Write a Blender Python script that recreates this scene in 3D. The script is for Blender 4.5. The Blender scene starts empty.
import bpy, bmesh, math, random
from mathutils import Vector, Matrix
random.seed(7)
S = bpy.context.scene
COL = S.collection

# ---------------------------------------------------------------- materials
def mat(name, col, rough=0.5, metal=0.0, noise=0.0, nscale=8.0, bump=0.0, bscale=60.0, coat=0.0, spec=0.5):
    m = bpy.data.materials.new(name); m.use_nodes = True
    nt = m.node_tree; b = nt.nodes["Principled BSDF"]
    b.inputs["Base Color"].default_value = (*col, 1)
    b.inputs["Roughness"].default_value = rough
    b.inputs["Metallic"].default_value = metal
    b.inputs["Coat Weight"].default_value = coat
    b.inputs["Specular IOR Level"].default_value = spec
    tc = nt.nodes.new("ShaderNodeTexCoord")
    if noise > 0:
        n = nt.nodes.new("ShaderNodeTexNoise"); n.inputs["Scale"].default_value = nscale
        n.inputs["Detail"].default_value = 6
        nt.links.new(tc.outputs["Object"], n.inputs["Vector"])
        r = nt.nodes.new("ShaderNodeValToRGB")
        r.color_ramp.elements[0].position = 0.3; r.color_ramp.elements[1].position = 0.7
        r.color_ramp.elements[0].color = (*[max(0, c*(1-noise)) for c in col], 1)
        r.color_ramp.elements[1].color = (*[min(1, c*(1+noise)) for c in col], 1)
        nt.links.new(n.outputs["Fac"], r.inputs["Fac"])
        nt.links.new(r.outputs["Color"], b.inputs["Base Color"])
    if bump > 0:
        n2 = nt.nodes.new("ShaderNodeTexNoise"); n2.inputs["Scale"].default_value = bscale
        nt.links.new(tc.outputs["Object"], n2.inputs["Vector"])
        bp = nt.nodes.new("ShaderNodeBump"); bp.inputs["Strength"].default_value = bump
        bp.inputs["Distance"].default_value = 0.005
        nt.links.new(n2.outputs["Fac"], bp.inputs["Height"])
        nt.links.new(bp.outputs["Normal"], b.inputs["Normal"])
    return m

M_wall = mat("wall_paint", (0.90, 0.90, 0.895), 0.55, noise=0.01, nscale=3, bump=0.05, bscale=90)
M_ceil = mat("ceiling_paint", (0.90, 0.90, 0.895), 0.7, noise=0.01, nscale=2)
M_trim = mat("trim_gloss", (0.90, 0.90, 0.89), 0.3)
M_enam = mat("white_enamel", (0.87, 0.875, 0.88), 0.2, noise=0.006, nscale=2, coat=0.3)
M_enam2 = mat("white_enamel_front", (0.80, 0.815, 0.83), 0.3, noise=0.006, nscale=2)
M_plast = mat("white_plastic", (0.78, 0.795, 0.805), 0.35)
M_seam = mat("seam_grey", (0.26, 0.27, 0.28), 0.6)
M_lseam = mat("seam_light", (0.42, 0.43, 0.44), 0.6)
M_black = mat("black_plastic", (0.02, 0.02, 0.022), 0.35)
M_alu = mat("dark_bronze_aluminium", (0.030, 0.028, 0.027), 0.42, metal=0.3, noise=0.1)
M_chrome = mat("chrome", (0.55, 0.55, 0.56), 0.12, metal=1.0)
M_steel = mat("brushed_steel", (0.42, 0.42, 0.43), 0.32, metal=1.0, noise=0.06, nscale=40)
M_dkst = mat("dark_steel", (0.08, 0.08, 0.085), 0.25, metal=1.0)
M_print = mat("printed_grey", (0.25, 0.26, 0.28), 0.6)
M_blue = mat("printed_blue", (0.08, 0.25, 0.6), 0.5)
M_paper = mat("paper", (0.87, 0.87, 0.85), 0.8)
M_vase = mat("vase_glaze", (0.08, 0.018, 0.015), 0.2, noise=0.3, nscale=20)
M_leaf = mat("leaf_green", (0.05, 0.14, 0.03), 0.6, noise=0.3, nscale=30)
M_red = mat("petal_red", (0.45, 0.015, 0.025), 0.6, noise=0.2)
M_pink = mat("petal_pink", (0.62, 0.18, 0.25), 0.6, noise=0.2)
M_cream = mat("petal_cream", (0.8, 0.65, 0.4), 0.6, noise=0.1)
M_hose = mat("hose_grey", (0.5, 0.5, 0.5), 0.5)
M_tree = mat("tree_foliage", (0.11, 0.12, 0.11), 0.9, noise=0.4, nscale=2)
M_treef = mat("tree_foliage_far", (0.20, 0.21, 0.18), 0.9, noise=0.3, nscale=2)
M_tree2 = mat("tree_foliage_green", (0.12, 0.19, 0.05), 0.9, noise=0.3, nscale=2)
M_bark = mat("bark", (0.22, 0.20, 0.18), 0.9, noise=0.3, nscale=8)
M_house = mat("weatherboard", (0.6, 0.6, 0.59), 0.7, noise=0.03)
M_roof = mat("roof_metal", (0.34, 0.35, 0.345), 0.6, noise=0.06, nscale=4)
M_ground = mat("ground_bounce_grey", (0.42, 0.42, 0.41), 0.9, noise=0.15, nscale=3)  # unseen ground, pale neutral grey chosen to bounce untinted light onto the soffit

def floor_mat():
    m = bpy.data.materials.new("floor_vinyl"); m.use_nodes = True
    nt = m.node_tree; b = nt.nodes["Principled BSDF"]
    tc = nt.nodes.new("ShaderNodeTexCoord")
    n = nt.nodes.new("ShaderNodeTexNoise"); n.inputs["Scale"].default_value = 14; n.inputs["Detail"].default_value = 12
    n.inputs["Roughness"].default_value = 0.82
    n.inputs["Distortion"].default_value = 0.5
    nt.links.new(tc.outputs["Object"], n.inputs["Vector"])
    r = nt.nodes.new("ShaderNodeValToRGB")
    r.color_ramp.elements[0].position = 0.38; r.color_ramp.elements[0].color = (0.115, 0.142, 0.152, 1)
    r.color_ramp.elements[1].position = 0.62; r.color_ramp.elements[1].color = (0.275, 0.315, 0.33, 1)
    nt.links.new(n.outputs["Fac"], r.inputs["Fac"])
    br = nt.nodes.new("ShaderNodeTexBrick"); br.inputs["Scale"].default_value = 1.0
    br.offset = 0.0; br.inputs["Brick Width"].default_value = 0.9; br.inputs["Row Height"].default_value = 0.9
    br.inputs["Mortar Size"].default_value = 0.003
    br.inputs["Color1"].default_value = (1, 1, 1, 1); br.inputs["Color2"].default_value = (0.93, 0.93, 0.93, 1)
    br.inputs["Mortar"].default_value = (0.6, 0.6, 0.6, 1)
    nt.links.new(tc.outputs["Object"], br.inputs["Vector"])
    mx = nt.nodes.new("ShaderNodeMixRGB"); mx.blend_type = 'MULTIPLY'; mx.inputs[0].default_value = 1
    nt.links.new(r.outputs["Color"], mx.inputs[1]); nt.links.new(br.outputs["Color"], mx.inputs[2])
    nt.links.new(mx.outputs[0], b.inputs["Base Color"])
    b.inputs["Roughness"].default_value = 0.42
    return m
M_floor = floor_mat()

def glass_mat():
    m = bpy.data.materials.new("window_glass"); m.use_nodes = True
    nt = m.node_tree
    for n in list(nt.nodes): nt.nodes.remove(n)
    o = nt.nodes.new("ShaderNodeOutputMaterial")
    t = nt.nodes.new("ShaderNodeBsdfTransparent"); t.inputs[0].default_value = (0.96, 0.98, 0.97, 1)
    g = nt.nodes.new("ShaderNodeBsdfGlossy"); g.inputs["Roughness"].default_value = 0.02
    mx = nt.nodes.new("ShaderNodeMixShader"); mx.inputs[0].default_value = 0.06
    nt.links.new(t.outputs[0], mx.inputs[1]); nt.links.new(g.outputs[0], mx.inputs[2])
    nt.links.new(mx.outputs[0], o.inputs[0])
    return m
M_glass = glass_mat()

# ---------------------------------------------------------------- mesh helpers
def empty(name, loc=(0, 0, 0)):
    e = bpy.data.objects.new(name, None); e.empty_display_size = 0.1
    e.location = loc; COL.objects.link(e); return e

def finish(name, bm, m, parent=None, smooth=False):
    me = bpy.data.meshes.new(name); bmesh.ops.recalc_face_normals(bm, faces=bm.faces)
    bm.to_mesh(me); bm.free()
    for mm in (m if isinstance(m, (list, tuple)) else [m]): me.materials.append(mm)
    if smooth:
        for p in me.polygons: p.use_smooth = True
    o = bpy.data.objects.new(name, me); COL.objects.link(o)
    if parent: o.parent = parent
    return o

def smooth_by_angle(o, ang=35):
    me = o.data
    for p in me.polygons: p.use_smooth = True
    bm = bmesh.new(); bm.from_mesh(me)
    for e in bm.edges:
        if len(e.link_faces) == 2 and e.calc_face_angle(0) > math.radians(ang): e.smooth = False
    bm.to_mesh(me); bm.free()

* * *

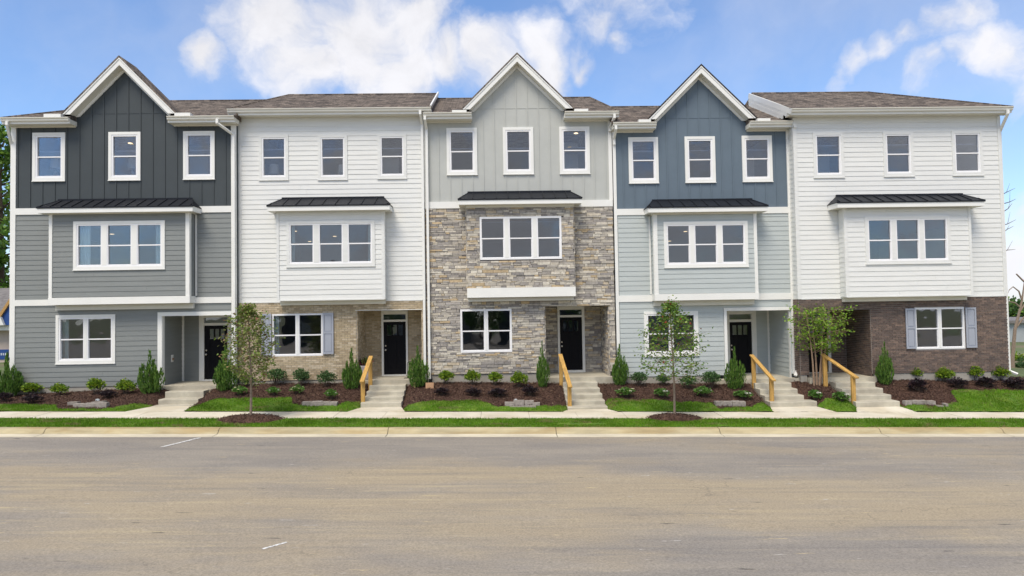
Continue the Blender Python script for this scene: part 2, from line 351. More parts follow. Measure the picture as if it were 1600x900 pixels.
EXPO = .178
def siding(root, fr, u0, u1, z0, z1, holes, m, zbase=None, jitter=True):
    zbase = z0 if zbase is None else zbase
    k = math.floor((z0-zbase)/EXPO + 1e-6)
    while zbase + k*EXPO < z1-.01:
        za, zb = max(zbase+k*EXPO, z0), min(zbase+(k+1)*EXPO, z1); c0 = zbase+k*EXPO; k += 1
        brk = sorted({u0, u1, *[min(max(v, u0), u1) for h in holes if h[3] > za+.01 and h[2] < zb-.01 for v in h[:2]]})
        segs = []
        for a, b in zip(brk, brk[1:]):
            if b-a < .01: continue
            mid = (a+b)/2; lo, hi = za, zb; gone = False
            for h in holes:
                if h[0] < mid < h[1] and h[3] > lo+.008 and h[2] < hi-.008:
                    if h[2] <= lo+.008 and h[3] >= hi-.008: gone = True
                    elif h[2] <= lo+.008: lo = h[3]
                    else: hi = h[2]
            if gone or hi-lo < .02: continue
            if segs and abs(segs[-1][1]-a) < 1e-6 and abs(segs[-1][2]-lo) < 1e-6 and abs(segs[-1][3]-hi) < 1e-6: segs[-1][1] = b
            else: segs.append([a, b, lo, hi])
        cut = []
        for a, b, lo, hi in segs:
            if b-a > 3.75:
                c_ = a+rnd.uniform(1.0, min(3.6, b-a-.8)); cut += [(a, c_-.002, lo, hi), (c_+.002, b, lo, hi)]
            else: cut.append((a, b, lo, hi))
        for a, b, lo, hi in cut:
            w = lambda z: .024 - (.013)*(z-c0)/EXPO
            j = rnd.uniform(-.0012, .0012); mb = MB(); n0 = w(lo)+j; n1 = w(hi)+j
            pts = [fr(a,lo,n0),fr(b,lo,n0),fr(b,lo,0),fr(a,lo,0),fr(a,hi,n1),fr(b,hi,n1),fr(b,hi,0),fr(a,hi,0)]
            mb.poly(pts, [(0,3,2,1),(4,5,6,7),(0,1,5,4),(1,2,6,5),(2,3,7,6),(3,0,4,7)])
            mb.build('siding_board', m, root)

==

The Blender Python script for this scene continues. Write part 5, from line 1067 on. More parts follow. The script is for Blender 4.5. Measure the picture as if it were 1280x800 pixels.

• What needs to be done
From the entries above, extract every line where the word "pixels" appears.

• Problem solution
Continue the Blender Python script for this scene: part 2, from line 351. More parts follow. Measure the picture as if it were 1600x900 pixels.
The Blender Python script for this scene continues. Write part 5, from line 1067 on. More parts follow. The script is for Blender 4.5. Measure the picture as if it were 1280x800 pixels.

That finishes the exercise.